** Begin Given data **

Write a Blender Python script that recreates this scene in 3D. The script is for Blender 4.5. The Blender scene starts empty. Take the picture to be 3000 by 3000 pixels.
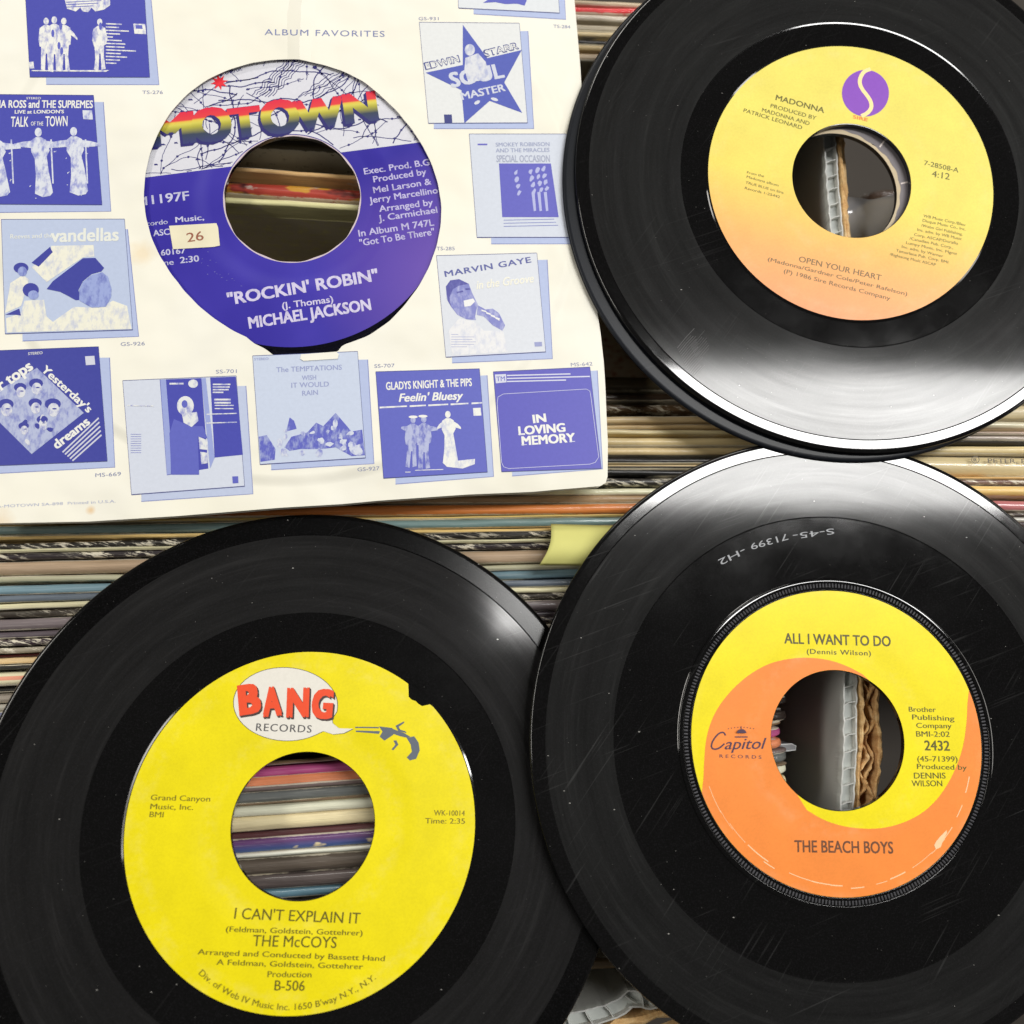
import bpy, bmesh, math, random
import numpy as np
from mathutils import Vector, Matrix
random.seed(7)
MM = 0.001
scene = bpy.context.scene
COL = scene.collection

# ------------------------------------------------------------------ camera
FPX = 1500/math.tan(math.radians(30))          # focal length in photo pixels (3000 px wide)
AX = Vector((0.99824171, 0.00850587, 0.05866115))
AY = Vector((0.0, -0.98965042, 0.14349931))
AZ = Vector((0.05927462, -0.143247, -0.98791033))
CAMZ = 258.0
cam_d = bpy.data.cameras.new('camera'); cam = bpy.data.objects.new('camera', cam_d); COL.objects.link(cam)
cam_d.sensor_width = 36; cam_d.angle = math.radians(60); cam_d.clip_start = 0.01; cam_d.clip_end = 20
RM = Matrix((AX, AY, AZ))                       # image axes (right, down, forward) -> world
r_, d_, f_ = RM.col[0], RM.col[1], RM.col[2]
rot = Matrix((r_, -d_, -f_)).transposed()
cam.matrix_world = Matrix.Translation((0, 0, CAMZ*MM)) @ rot.to_4x4()
cam_d.dof.use_dof = True; cam_d.dof.focus_distance = 0.262; cam_d.dof.aperture_fstop = 9
scene.camera = cam
# ------------------------------------------------------------------ room light
w = bpy.data.worlds.new('World'); scene.world = w; w.use_nodes = True
w.node_tree.nodes['Background'].inputs[0].default_value = (1.0, .96, .92, 1)
w.node_tree.nodes['Background'].inputs[1].default_value = 0.10
def area(name, loc, sx, sy, radiance, col):
    l = bpy.data.lights.new(name, 'AREA'); l.shape = 'RECTANGLE'; l.size = sx; l.size_y = sy
    l.energy = radiance*math.pi*sx*sy; l.color = col
    o = bpy.data.objects.new(name, l); o.location = loc; COL.objects.link(o); return o
area('ceiling_tube_light', (.95, .505, 1.7), 1.4, .19, 46, (1, .99, .965))
area('far_ceiling_light', (-.5, 2.9, 1.9), 2.4, .6, 15, (1, .965, .90))
area('side_ceiling_light', (2.9, .6, 1.9), .6, 2.2, 8, (1, .965, .90))
area('left_fill_light', (-1.85, .4, 1.9), .5, 1.5, 15, (1, .96, .88))  # added fill without a known fixture, brightens the inner box wall
scene.view_settings.view_transform = 'Standard'; scene.view_settings.look = 'None'
scene.view_settings.exposure = -.22; scene.view_settings.gamma = 1
scene.render.engine = 'CYCLES'; scene.cycles.max_bounces = 8

# ------------------------------------------------------------------ maths helpers
def ray(px, py): return (RM @ Vector(((px-1500)/FPX, (py-1500)/FPX, 1))).normalized()
CP = Vector((0, 0, CAMZ))
def atz(px, py, z):
    d = ray(px, py); return CP + d*((z-CAMZ)/d.z)
class Plane:
    def __init__(s, o, n):
        s.o = Vector(o); s.n = Vector(n).normalized()
        s.e1 = (Vector((1, 0, 0)) - s.n*s.n.x).normalized(); s.e2 = s.n.cross(s.e1)
        m = Matrix((s.e1, s.e2, s.n)).transposed().to_4x4(); s.m = Matrix.Translation(s.o*MM) @ m
    def loc(s, px, py):
        d = ray(px, py); t = (s.o-CP).dot(s.n)/d.dot(s.n); v = CP+d*t-s.o
        return v.dot(s.e1), v.dot(s.e2)
def cam_n(a, b):
    n = Vector((a, b, 1)).normalized(); return -(RM @ n)
def Zm(ox, oy, s): return lambda u, v: (ox+u/s, oy+v/s)
ZA = Zm(0, 0, 1.932); ZB = Zm(700, 0, 1.7564); ZC = Zm(0, 700, 1.932); ZD = Zm(900, 700, 1.932)
ZE = Zm(400, 150, 2.0772); ZF = Zm(2000, 100, 1.932); ZG = Zm(350, 1880, 1.7255); ZH = Zm(1950, 1650, 1.84)
ZI = Zm(1700, 900, 1.486); ZJ = Zm(1500, 2600, 2.415); ZK = Zm(1300, 1350, 2.415)
ZL = Zm(2250, 1950, 4.293); ZM = Zm(2300, 300, 4.6)

# ------------------------------------------------------------------ materials
def lin(v):
    v /= 255.0; return v/12.92 if v <= .04045 else ((v+.055)/1.055)**2.4
def c(r, g, b, k=1.0): return (lin(r)*k, lin(g)*k, lin(b)*k, 1)
def nt(name):
    m = bpy.data.materials.new(name); m.use_nodes = True; t = m.node_tree
    return m, t, t.nodes['Principled BSDF']
def node(t, ty, **kw):
    n = t.nodes.new(ty)
    for k, v in kw.items():
        if k.startswith('i_'): n.inputs[k[2:].replace('_', ' ')].default_value = v
        else: setattr(n, k, v)
    return n
def coords(t, scale=(1, 1, 1), rotz=0):
    tc = node(t, 'ShaderNodeTexCoord'); mp = node(t, 'ShaderNodeMapping'); t.links.new(tc.outputs['Object'], mp.inputs[0])
    mp.inputs['Scale'].default_value = scale; mp.inputs['Rotation'].default_value = (0, 0, rotz); return mp.outputs[0]
def ramp(t, src, stops, interp='LINEAR'):
    r = node(t, 'ShaderNodeValToRGB'); r.color_ramp.interpolation = interp
    e = r.color_ramp.elements
    while len(e) < len(stops): e.new(.5)
    for k, (p, col) in enumerate(stops):
        e[k].position = p; e[k].color = col if len(col) == 4 else (*col, 1)
    t.links.new(src, r.inputs[0]); return r.outputs[0]
def noise(t, vec, scale, detail=3, rough=.5):
    n = node(t, 'ShaderNodeTexNoise'); t.links.new(vec, n.inputs['Vector'])
    n.inputs['Scale'].default_value = scale; n.inputs['Detail'].default_value = detail; n.inputs['Roughness'].default_value = rough
    return n.outputs['Fac']
def mix(t, fac, a, b, mode='MIX'):
    m = node(t, 'ShaderNodeMix', data_type='RGBA', blend_type=mode)
    for s, v in ((0, fac), (6, a), (7, b)):
        if isinstance(v, (int, float)): m.inputs[s].default_value = v
        elif isinstance(v, tuple): m.inputs[s].default_value = v
        else: t.links.new(v, m.inputs[s])
    return m.outputs[2]
def mth(t, op, a, b=None, cc=None):
    m = node(t, 'ShaderNodeMath', operation=op)
    for i, v in enumerate((a, b, cc)):
        if v is None: continue
        if isinstance(v, (int, float)): m.inputs[i].default_value = v
        else: t.links.new(v, m.inputs[i])
    return m.outputs[0]
BW = lambda v: (v, v, v, 1)
def paper(name, col, rough=.6, spec=.3, mottle=.06, coat=0, coatr=.3):
    m, t, p = nt(name); v = coords(t)
    n1 = noise(t, v, 90, 5); n2 = noise(t, v, 1500, 2)
    dark = tuple(x*(1-mottle*2.2) for x in col[:3])+(1,)
    cc = mix(t, ramp(t, n1, [(.3, BW(0)), (.7, BW(1))]), dark, col)
    t.links.new(cc, p.inputs['Base Color']); p.inputs['Roughness'].default_value = rough
    p.inputs['Specular IOR Level'].default_value = spec
    p.inputs['Coat Weight'].default_value = coat; p.inputs['Coat Roughness'].default_value = coatr
    b = node(t, 'ShaderNodeBump'); b.inputs['Strength'].default_value = .12; b.inputs['Distance'].default_value = .0001
    t.links.new(n2, b.inputs['Height']); t.links.new(b.outputs[0], p.inputs['Normal'])
    return m
_ink = {}
def ink(rgb, rough=.45, spec=.4, wear=0.0, tone=None):
    k = (rgb, rough, wear, tone)
    if k in _ink: return _ink[k]
    m, t, p = nt('printing_ink'); col = c(*rgb)
    v = coords(t); n = noise(t, v, 900, 3, .6)
    lt = tuple(min(1, x*1.05+.004) for x in col[:3])+(1,)
    cc = mix(t, ramp(t, n, [(.35, BW(0)), (.75, BW(1))]), col, lt)
    if tone:
        mp = node(t, 'ShaderNodeMapping'); t.links.new(v, mp.inputs[0]); mp.inputs['Scale'].default_value = (1, .5, 1)
        n3 = noise(t, mp.outputs[0], 560, 4, .65)
        cc = mix(t, mth(t, 'MULTIPLY', ramp(t, n3, [(.46, BW(0)), (.66, BW(1))]), tone[3]), cc, c(*tone[:3]))
    t.links.new(cc, p.inputs['Base Color'])
    p.inputs['Roughness'].default_value = rough; p.inputs['Specular IOR Level'].default_value = spec
    if wear:
        tr = node(t, 'ShaderNodeBsdfTransparent'); ms = node(t, 'ShaderNodeMixShader')
        t.links.new(ramp(t, noise(t, v, 420, 4, .7), [(.5, BW(0)), (.56+.1*(1-wear), BW(wear))]), ms.inputs[0])
        t.links.new(p.outputs[0], ms.inputs[1]); t.links.new(tr.outputs[0], ms.inputs[2])
        t.links.new(ms.outputs[0], t.nodes['Material Output'].inputs[0])
    _ink[k] = m; return m

def radial(t):
    tc = node(t, 'ShaderNodeTexCoord'); sp = node(t, 'ShaderNodeSeparateXYZ'); t.links.new(tc.outputs['Object'], sp.inputs[0])
    r2 = mth(t, 'ADD', mth(t, 'MULTIPLY', sp.outputs[0], sp.outputs[0]), mth(t, 'MULTIPLY', sp.outputs[1], sp.outputs[1]))
    return mth(t, 'SQRT', r2), tc.outputs['Object'], mth(t, 'ARCTAN2', sp.outputs[1], sp.outputs[0])

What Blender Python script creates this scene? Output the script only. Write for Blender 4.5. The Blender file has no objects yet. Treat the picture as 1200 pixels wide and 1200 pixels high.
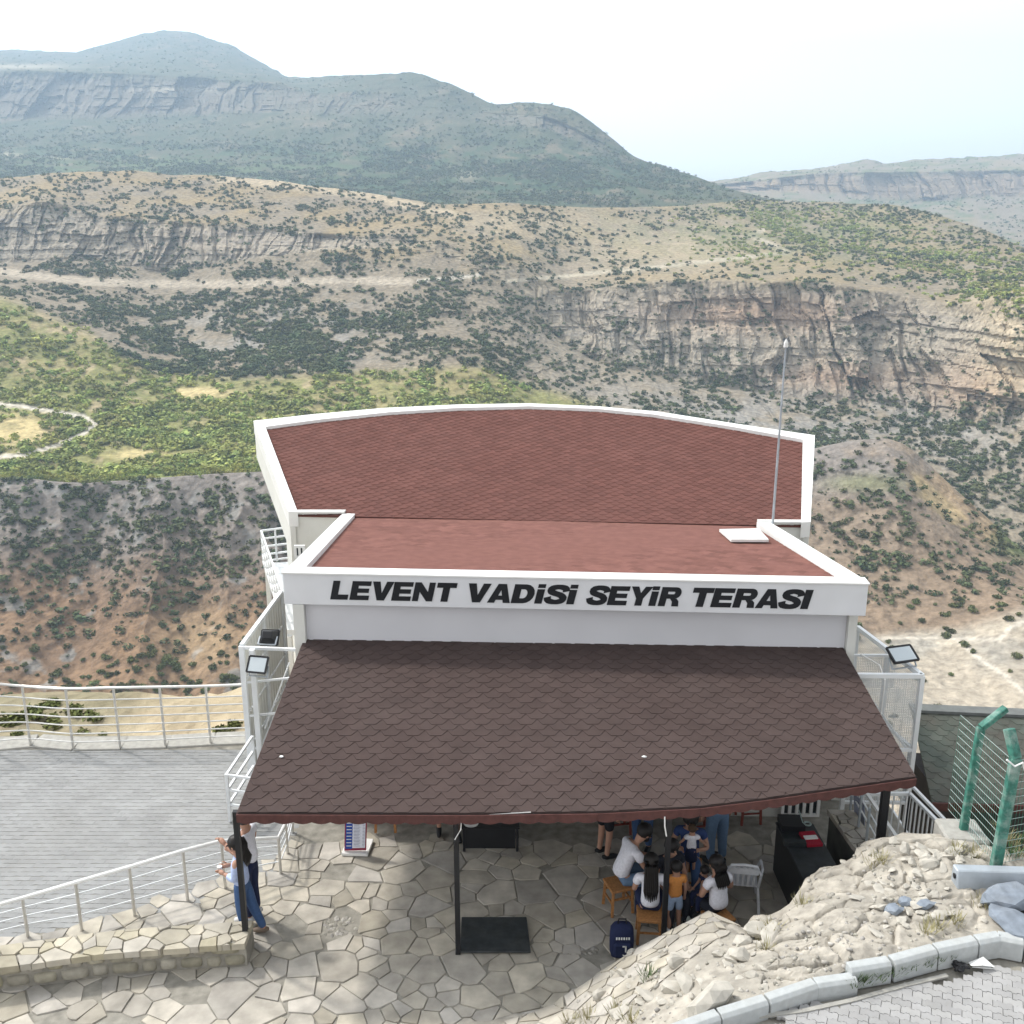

** End Given data **

[Written exercise]: Begin with the first line of the entries above and write out each line exactly, ending with the line containing "COL = scene.collection". Leave out pictures.

[Exercise result]:
Write a Blender Python script that recreates this scene in 3D. The script is for Blender 4.5. The Blender scene starts empty. Take the picture to be 3000 by 3000 pixels.
import bpy, bmesh, math, random
import numpy as np
from mathutils import Vector, Matrix
random.seed(7)
MM = 0.001
scene = bpy.context.scene
COL = scene.collection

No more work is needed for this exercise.